There is that beautiful verse in Micah 4:4: “Everyone will
sit under their own vine and under their own fig tree, and no one will make
them afraid, for the LORD Almighty has spoken.”
That is what we all long for.
A place to belong. Enough to eat and drink and rest.
We human beings rarely act like it, but the earth, the land
is a gift. We think we can own it, we think we can use it however we want to,
but we often forget who created it.
The earth is the Lord’s, says the Psalmist, and the fullness
thereof.
When God created the earth, God gave it as a gift. There was—and
still is—enough for everyone. The land is rich with all the things we need. And,
in the end, it belongs to all of us. It is our birthright.
Rebecca and Isaac settled on land and it gave them enough.

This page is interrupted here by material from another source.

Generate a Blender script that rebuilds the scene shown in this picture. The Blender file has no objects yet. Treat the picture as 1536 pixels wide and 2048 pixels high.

The dug wells for water and there was enough to drink. Until, of course, angry
neighbors decided to fill in the wells.
They is a lot of well filling going on in our world. Whole neighborhoods
and communities in Detroit are fighting for water, because, in many poor
communities like theirs, if they can’t pay the water bill, no one has water. In
Flint, the water is nearly undrinkable in some places. Right now, more Native
nations than have ever come together before are on the prairies of North
Dakota, protesting an oil pipeline that they believe will permanently pollute
their water supply. Right now, on our very own Chehalis river, a few hundred
people are begging city council to provide them access to water for drinking
and sanitation.
God created enough. There is enough—there is abundance. But
people are denied access to it.
Here, in this beautiful amazing place that I love so much,
in the middle of fertile farmland, people go hungry. And in the foothills of a
rainforest, people go thirsty. And in the middle of the most beautiful timber
in the world, people have no housing. And their cries are reaching the ear of God,
a God who created all things for all people, a God who stands with the hungry
and the poor and the thirsty.
I was at this river camp late one night this week and in the
gathering dusk, a young man noticed my collar and asked if we could pray. He
brought his friends and a half dozen of us stood and held hands.
His voice echoed through the campsite as he prayed for
himself and his friends, for those he loved who were locked up, as he begged
for protection and for God’s love and for people’s needs to be met. He prayer brought
us to tears. We were on holy ground and holy land, land God created for us all
to share.
And of one thing I was absolutely certain. This young man’s prayers
reached the ears of a God who cares.